[FRIAM] Liberal dilemmas

Marcus Daniels marcus at snoutfarm.com
Wed Sep 1 22:17:37 EDT 2021


Dave writes:

< Honors degrees, curricula, and courses are racist reasons that students from northern New Mexico cannot succeed at other universities and, as such, cannot be tolerated at Highlands. >

Universities find and mature talent.  They don’t make it.  Students attach their talent to the brand, and the university invests and uses the students’ accomplishments to advance the brand.  It is especially clear what is happening with basketball or football.   With a HBC, say, part of the brand is that it is historically black.   It is important for administrators to think about what makes their organization and market special and how to advance their brand, otherwise they will go out of business.

< Posters: woman in question was a 30+ year old grad student (we shared the same advisor). The posters were in my office for my enjoyment, purchased at the university bookstore. Meeting was held in my office at her request. They were prints of Dali work considered "great art." The human figures are totally androgynous as well as being distorted in typical Dali style. Her motive for filing the complaint was, she stated in an email a year later, to discredit me with our advisor who she thought showed a preference for my work over hers. The HR office, because of their "enlightened liberal policies" accepted her complaint on its face, no investigation; as the same policy stated one was not needed because, as a male and academic staff, I had no defensible position to consider.>

HR also looks after its brand.   They need to make examples out of people and to level the playing field from time to time.  This is not a enlightened liberal policy thing, this is just dogs eating dogs, you know?   At the end of the day HR protects the organization, and that may be as simple as keeping up appearances.   Don’t leave weapons on the table unless you want to see them used.

< Ranchers: this particular family took 'stewardship' seriously and made hundreds of thousands of dollars worth of improvements to public land. but my point is simply that bureaucrats, kowtowing to liberal environmental lobbyists set policy without regard to any 'facts on the ground' or any science, simply on liberal philosophy of how things "should be." >

Yes, it is a world of politics.   Isn’t that your whole thing with the ethno-everything schtick?   Just forces acting against one another?   Arbitrary preferences.   Nihilism.

This reminds me of my grandmother’s house where an ex-con lives for crazy low rent (like 8 times less than my mortgage payment).    Now sure, he does things like cuts holes in walls for new windows he wants, patches leaks in the roof and tears down out buildings because he wants to install a chicken house, and so on.   Do these investments means he owns the house?   Gee, he’s starting to act like it, isn’t he?    I bet they made these “improvements” to the public land because it was in their interest to do so.  Didn’t they?

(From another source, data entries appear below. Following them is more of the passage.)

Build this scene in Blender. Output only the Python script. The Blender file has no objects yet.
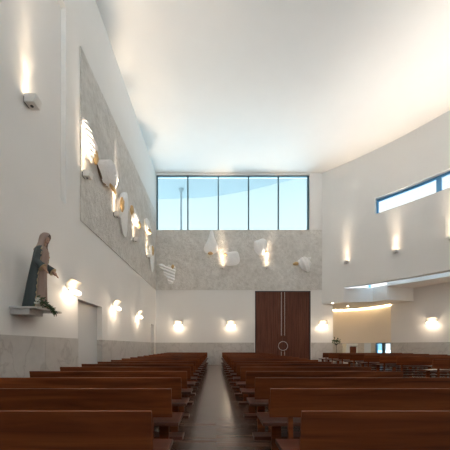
import bpy, bmesh, math, random
from mathutils import Vector, Matrix, noise
random.seed(7)
S = bpy.context.scene
COL = S.collection
PI = math.pi
F, CX, CY, E = 270.0, 216.0, 345.8, 1.2       # focal length (px), vanishing point, eye height
def P(x, y, Y):                                # photo point at depth Y -> world
    return Vector(((x-CX)*Y/F, Y, E-(y-CY)*Y/F))
DB = 17.1                                      # back wall
XL = -3.82                                     # side wall
ZC = 12.16                                     # ceiling

# ------------------------------------------------------------------ materials
def mat(name):
    m = bpy.data.materials.new(name); m.use_nodes = True
    nt = m.node_tree; b = nt.nodes['Principled BSDF']
    return m, nt, b
def N(nt, t, **kw):
    n = nt.nodes.new(t)
    for k, v in kw.items():
        if k.startswith('i_'): n.inputs[k[2:].replace('_', ' ')].default_value = v
        else: setattr(n, k, v)
    return n
def plain(name, col, rough=.5, metal=0, emit=None, es=0, spec=.5):
    m, nt, b = mat(name)
    b.inputs['Base Color'].default_value = (*col, 1); b.inputs['Roughness'].default_value = rough
    b.inputs['Metallic'].default_value = metal; b.inputs['Specular IOR Level'].default_value = spec
    if emit:
        b.inputs['Emission Color'].default_value = (*emit, 1); b.inputs['Emission Strength'].default_value = es
    return m
def ramp(nt, fac, stops):
    r = N(nt, 'ShaderNodeValToRGB'); el = r.color_ramp.elements
    el[0].position, el[0].color = stops[0][0], (*stops[0][1], 1)
    el[1].position, el[1].color = stops[-1][0], (*stops[-1][1], 1)
    for p, c in stops[1:-1]:
        e = el.new(p); e.color = (*c, 1)
    nt.links.new(fac, r.inputs[0]); return r.outputs[0]
def coords(nt, scale=(1, 1, 1), kind='Object', rot=(0, 0, 0)):
    t = N(nt, 'ShaderNodeTexCoord'); mp = N(nt, 'ShaderNodeMapping')
    mp.inputs['Scale'].default_value = scale; mp.inputs['Rotation'].default_value = rot
    nt.links.new(t.outputs[kind], mp.inputs[0]); return mp.outputs[0]
def noise_tex(nt, vec, scale, detail=4, rough=.5, dist=0):
    n = N(nt, 'ShaderNodeTexNoise'); n.inputs['Scale'].default_value = scale; n.inputs['Detail'].default_value = detail
    n.inputs['Roughness'].default_value = rough; n.inputs['Distortion'].default_value = dist
    nt.links.new(vec, n.inputs['Vector']); return n.outputs[0]
def bump(nt, b, h, strength, dist=.02):
    n = N(nt, 'ShaderNodeBump'); n.inputs['Strength'].default_value = strength; n.inputs['Distance'].default_value = dist
    nt.links.new(h, n.inputs['Height']); nt.links.new(n.outputs[0], b.inputs['Normal'])

def m_plaster(name, col):
    m, nt, b = mat(name); v = coords(nt)
    c = ramp(nt, noise_tex(nt, v, 1.3, 3), [(.3, tuple(x*.985 for x in col)), (.7, col)])
    nt.links.new(c, b.inputs['Base Color']); b.inputs['Roughness'].default_value = .7; b.inputs['Specular IOR Level'].default_value = .25
    return m
def m_relief():
    m, nt, b = mat('hammered_stone'); v = coords(nt)
    n1 = noise_tex(nt, v, 6, 7, .68); n2 = noise_tex(nt, v, 2.0, 5, .6)
    mx = N(nt, 'ShaderNodeMath', operation='MULTIPLY_ADD'); nt.links.new(n1, mx.inputs[0]); mx.inputs[1].default_value = .6
    ms = N(nt, 'ShaderNodeMath', operation='MULTIPLY'); nt.links.new(n2, ms.inputs[0]); ms.inputs[1].default_value = .4
    nt.links.new(ms.outputs[0], mx.inputs[2])
    c = ramp(nt, mx.outputs[0], [(.36, (.58, .555, .515)), (.5, (.685, .66, .625)), (.62, (.77, .75, .715))])
    nt.links.new(c, b.inputs['Base Color']); b.inputs['Roughness'].default_value = .85; b.inputs['Specular IOR Level'].default_value = .2
    bump(nt, b, n1, .9, .10)
    return m
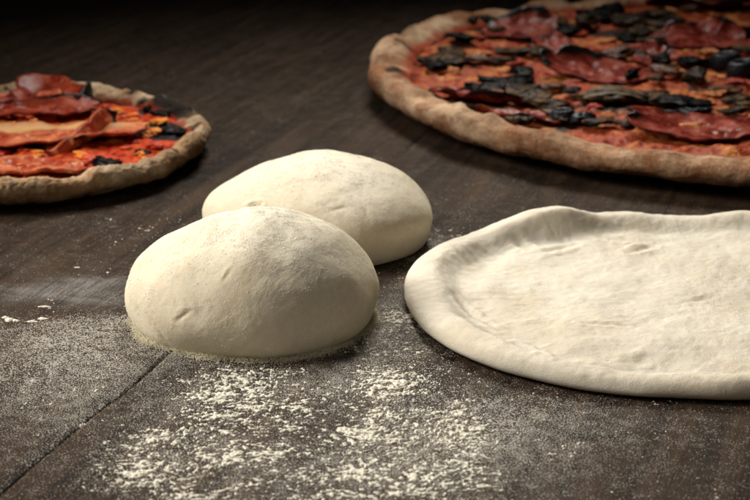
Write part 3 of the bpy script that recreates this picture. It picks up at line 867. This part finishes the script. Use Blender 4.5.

< Access: I too am a taxpayer. There are some very nice hot springs on BLM land near by. They are maintained and upgraded by a volunteer public group (pretty informal, word of mouth kind of stuff). Being old and feeble, my access is increasing dependent on the use of an ATV. BLM policy dictates constant reduction of motorized transport on that land, so it will not be long before my access is de facto denied. This is a personal example of a "woke" policy on increasing wilderness designations thereby denying access to elderly, handicapped, and otherwise marginally abled.>

A good libertarian would buy one of those wheelchair accessible bathtubs?